N.J. firm puts emphasis on weeding out counterfeit electronics components

By Melinda Caliendo


Counterfeit electronic components can be costly, and potentially deadly, when they are integrated into computers and products for the military, government and private industry, according to a Fair Lawn manufacturer.


U.S. Technologies designs, repairs, refurbishes and sometimes builds the small assemblies of electrical parts within larger systems, such as radar or nuclear systems. Spokesman Richard Berk said the company has enlisted a three-part counterfeit component avoidance procedure to protect itself and its clients, both public and private, from malicious hardware.

"That is a very large part of our business, in terms of making sure we're on top of the very serious situation that's going on," Berk said, calling the level of counterfeit components in military and government supply chains "epidemic."

A case study issued by NASA and the W. David Beverly Receiving Inspection Test Facility in Nov. 2010 indicated NASA has been discovering counterfeit components since 1995. The study produced three cases where fraudulent parts were discovered in space flight power supplies, space shuttle pyrotechnic actuators and other pieces of critical hardware.

"Counterfeit parts which enter field service are at risk for latent failures, which could result in loss of systems, vehicles, personnel or mission objectives," the report said.

"Sometimes it's very hard to determine just by looking at a part that it is a counterfeit part," Berk said, adding that UST's first step in preventing counterfeit components in its products is to try to source as many parts as possible from original manufacturers.

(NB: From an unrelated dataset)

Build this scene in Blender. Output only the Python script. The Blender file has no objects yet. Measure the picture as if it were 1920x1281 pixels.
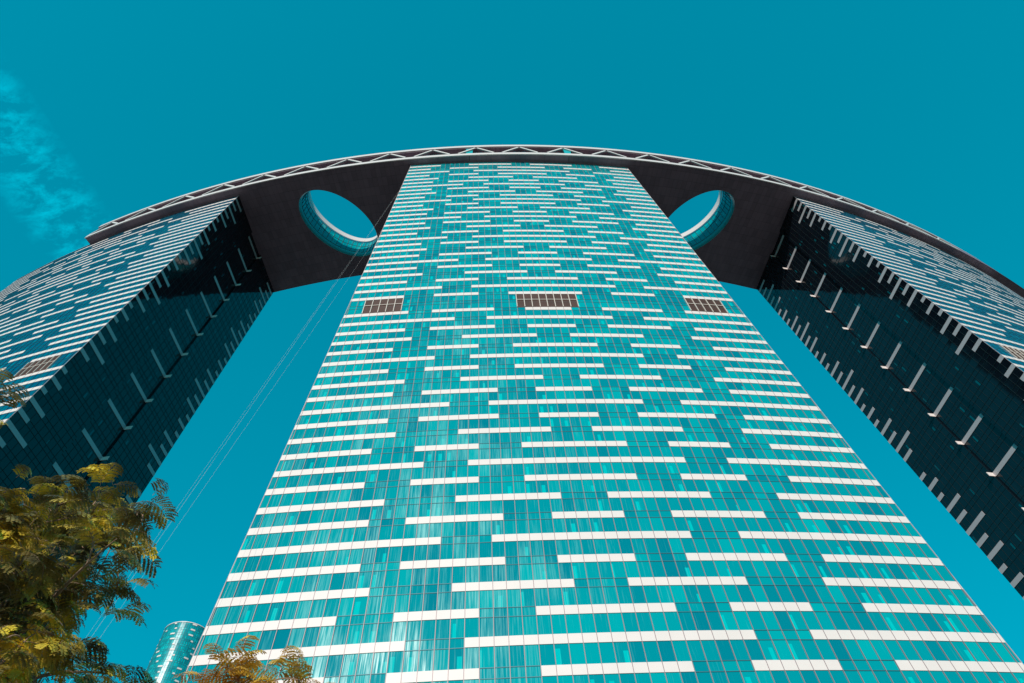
import bpy, math, random
from mathutils import Vector, Matrix
from mathutils.geometry import tessellate_polygon

# ------------------------------------------------------------------ camera, world, sun, exposure
scene = bpy.context.scene
COL = scene.collection
random.seed(7)
R = math.radians
FOC = 1200.458
PITCH, ROLL = 1.0135, -0.0853
fwd = Vector((0, math.cos(PITCH), math.sin(PITCH)))
up0 = Vector((0, -math.sin(PITCH), math.cos(PITCH)))
rgt = Vector((1, 0, 0)) * math.cos(ROLL) + up0 * math.sin(ROLL)
upv = Vector((1, 0, 0)) * -math.sin(ROLL) + up0 * math.cos(ROLL)
cam_d = bpy.data.cameras.new("camera")
cam = bpy.data.objects.new("camera", cam_d)
COL.objects.link(cam)
cam.matrix_world = Matrix(((rgt.x, upv.x, -fwd.x, 0), (rgt.y, upv.y, -fwd.y, 0), (rgt.z, upv.z, -fwd.z, 0), (0, 0, 0, 1)))
cam_d.sensor_width = 36.0
cam_d.lens = FOC / 1920 * 36
cam_d.clip_start = 0.1
cam_d.clip_end = 20000
scene.camera = cam

SUN_AZ, SUN_EL = 188.0, 22.5
world = bpy.data.worlds.new("World")
scene.world = world
world.use_nodes = True
wn, wl = world.node_tree.nodes, world.node_tree.links
bg = wn["Background"]
sky = wn.new("ShaderNodeTexSky")
sky.sky_type = 'NISHITA'
sky.sun_disc = False
sky.sun_elevation = R(SUN_EL)
sky.sun_rotation = R(SUN_AZ)
sky.air_density = 1.0
sky.dust_density = 0.6
sky.ozone_density = 1.0
tint = wn.new("ShaderNodeMix"); tint.data_type = 'RGBA'; tint.blend_type = 'MULTIPLY'
tint.inputs[0].default_value = 1.0
tint.inputs[7].default_value = (0.0, 1.72, 2.02, 1)
gam = wn.new("ShaderNodeGamma"); gam.inputs[1].default_value = 0.45
wl.new(sky.outputs[0], gam.inputs[0]); wl.new(gam.outputs[0], tint.inputs[6])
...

When that is not possible, the company looks to well-known secondary market suppliers, and as a last resort, UST will go to brokers to buy parts.

Berk said UST's quality team first does an external inspection of parts, looking for well-known counterfeit identifiers, like tool markings, information removal, misspelled words, altered company logos and mismatched identification numbers.

The second step is a functional test to ensure the part operates in the product as it is intended, which Berk said has thoroughness unique to UST. The functionality is compared to baselines either set by government standards or staff engineer parameters.

The final step is to send a small percentage of parts to a third party to do destructive testing, where components are X-rayed, taken apart and authenticated under a microscope.

If a component is determined to be suspicious at any point in the process, in addition to the batch being thrown out, UST will contact the original component manufacturer, along with watchdog groups and agencies.